-- BEGIN --

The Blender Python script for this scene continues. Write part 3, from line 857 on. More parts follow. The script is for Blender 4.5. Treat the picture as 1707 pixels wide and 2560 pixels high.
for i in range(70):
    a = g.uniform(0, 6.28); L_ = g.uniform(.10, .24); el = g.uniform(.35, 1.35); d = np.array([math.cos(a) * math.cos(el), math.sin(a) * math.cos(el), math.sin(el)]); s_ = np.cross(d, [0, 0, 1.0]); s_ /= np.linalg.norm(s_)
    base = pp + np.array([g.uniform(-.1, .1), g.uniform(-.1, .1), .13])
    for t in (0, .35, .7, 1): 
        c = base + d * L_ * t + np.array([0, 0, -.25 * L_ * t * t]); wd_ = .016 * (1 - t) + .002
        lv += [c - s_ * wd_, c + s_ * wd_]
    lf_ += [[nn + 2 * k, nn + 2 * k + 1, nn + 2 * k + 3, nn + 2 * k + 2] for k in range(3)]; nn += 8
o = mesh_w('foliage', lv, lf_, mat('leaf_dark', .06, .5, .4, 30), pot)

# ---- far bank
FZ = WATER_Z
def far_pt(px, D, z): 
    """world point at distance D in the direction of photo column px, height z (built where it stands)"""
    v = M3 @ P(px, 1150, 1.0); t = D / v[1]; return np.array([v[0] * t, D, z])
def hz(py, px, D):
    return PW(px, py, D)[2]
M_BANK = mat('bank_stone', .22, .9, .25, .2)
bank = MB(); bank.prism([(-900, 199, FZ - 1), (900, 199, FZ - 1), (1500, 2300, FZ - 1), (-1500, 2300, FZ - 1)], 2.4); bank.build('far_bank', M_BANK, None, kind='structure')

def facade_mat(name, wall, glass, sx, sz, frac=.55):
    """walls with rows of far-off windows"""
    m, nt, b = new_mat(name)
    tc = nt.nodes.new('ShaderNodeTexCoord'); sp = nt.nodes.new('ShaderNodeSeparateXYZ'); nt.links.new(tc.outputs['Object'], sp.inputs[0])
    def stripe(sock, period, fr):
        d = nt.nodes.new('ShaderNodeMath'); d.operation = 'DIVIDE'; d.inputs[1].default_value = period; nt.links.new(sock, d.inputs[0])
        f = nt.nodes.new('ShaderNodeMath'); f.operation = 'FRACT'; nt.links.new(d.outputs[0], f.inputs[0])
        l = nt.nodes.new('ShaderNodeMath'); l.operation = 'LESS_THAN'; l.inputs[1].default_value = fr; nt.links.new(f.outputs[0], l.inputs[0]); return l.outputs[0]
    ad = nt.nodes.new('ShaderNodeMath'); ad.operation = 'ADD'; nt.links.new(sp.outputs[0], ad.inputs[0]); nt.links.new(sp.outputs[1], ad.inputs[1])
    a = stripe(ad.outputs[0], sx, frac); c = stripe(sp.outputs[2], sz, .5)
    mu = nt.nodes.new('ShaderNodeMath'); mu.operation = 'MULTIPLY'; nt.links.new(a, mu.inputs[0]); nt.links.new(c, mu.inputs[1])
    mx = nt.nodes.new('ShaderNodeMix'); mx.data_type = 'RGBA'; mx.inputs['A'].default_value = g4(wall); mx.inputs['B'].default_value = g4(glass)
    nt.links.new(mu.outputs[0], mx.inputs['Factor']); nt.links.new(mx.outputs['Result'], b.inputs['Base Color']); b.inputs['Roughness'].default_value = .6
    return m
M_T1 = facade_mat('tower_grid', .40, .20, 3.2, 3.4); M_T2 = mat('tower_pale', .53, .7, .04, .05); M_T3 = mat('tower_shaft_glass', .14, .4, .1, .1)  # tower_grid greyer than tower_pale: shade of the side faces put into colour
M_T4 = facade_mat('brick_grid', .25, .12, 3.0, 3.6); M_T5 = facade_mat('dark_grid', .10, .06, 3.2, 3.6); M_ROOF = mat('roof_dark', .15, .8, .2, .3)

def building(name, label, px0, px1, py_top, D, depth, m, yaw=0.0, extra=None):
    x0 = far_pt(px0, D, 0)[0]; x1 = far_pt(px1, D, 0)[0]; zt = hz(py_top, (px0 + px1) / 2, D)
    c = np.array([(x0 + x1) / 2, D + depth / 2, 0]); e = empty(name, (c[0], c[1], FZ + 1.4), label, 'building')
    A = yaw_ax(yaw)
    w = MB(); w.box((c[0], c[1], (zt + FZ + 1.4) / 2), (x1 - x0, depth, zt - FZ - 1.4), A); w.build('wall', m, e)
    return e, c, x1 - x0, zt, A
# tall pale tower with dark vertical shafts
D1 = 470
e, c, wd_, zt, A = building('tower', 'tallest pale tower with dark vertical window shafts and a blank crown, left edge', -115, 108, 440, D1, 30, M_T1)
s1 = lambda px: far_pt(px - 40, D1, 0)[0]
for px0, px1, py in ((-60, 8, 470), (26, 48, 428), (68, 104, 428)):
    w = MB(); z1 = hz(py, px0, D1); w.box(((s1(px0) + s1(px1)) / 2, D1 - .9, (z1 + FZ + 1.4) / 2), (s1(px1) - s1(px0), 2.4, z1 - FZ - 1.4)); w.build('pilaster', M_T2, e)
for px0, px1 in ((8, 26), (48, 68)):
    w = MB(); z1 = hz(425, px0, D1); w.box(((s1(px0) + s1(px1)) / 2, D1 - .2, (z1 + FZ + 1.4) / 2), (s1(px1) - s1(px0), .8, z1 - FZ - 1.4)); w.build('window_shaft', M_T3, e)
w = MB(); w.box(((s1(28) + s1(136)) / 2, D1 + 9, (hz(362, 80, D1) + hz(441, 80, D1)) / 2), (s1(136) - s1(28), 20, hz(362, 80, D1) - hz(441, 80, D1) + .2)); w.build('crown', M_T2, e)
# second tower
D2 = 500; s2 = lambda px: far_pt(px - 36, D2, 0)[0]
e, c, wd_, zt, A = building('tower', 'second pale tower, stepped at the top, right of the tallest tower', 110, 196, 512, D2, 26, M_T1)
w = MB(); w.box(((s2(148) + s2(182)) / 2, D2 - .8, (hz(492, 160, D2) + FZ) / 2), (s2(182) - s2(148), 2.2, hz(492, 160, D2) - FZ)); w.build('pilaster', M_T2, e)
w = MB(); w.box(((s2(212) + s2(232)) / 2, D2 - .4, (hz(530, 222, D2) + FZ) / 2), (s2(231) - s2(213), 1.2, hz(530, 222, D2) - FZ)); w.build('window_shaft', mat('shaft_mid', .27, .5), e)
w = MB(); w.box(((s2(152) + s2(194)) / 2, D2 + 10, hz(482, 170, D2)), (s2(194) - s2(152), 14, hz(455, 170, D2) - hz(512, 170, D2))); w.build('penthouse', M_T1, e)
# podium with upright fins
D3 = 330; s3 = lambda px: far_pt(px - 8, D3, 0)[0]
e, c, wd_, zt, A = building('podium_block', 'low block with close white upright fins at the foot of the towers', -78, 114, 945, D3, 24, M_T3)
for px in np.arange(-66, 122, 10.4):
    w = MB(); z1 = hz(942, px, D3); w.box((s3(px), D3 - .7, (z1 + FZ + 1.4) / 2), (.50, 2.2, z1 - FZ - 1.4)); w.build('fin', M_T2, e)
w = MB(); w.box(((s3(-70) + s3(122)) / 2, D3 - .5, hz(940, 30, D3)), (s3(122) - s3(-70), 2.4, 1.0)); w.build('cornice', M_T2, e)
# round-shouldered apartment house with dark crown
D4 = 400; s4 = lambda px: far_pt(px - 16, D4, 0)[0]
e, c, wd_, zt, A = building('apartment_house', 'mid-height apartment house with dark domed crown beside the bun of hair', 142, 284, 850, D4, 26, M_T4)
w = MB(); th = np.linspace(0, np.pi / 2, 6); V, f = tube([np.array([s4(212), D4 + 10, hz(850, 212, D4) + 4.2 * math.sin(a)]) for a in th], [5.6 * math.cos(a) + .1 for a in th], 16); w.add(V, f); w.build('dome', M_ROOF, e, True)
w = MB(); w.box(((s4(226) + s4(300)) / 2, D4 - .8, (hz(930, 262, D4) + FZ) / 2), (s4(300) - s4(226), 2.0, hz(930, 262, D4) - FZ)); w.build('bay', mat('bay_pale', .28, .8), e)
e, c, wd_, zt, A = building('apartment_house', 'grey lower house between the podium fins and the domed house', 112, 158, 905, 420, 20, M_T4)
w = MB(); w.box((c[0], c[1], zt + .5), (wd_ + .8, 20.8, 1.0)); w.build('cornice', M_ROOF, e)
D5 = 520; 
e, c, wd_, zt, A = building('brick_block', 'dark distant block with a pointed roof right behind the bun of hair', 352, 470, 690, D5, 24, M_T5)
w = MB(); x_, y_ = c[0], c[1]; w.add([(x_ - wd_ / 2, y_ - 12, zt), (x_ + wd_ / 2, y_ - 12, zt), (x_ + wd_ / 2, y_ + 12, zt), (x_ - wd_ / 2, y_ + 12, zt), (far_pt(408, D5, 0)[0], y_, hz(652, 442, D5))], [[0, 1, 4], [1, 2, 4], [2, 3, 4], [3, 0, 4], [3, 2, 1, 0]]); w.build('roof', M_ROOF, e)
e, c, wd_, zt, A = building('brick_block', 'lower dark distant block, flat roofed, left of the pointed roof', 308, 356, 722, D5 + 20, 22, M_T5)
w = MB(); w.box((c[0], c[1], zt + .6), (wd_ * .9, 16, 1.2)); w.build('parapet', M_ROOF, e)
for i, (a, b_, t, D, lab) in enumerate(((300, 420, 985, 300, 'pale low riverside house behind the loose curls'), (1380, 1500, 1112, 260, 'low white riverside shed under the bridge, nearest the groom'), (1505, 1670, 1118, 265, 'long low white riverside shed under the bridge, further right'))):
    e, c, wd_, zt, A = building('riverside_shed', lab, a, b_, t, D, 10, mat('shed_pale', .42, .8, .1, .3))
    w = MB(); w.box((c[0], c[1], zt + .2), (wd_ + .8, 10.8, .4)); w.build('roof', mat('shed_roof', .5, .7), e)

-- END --

→ **WRITTEN EXERCISE**: Restate the first line and every line after it, word for word, stopping once the line with "mat('leaf_dark', .06, .5, .4, 30), pot)" is done.

→ **REPLY**:
The Blender Python script for this scene continues. Write part 3, from line 857 on. More parts follow. The script is for Blender 4.5. Treat the picture as 1707 pixels wide and 2560 pixels high.
for i in range(70):
    a = g.uniform(0, 6.28); L_ = g.uniform(.10, .24); el = g.uniform(.35, 1.35); d = np.array([math.cos(a) * math.cos(el), math.sin(a) * math.cos(el), math.sin(el)]); s_ = np.cross(d, [0, 0, 1.0]); s_ /= np.linalg.norm(s_)
    base = pp + np.array([g.uniform(-.1, .1), g.uniform(-.1, .1), .13])
    for t in (0, .35, .7, 1): 
        c = base + d * L_ * t + np.array([0, 0, -.25 * L_ * t * t]); wd_ = .016 * (1 - t) + .002
        lv += [c - s_ * wd_, c + s_ * wd_]
    lf_ += [[nn + 2 * k, nn + 2 * k + 1, nn + 2 * k + 3, nn + 2 * k + 2] for k in range(3)]; nn += 8
o = mesh_w('foliage', lv, lf_, mat('leaf_dark', .06, .5, .4, 30), pot)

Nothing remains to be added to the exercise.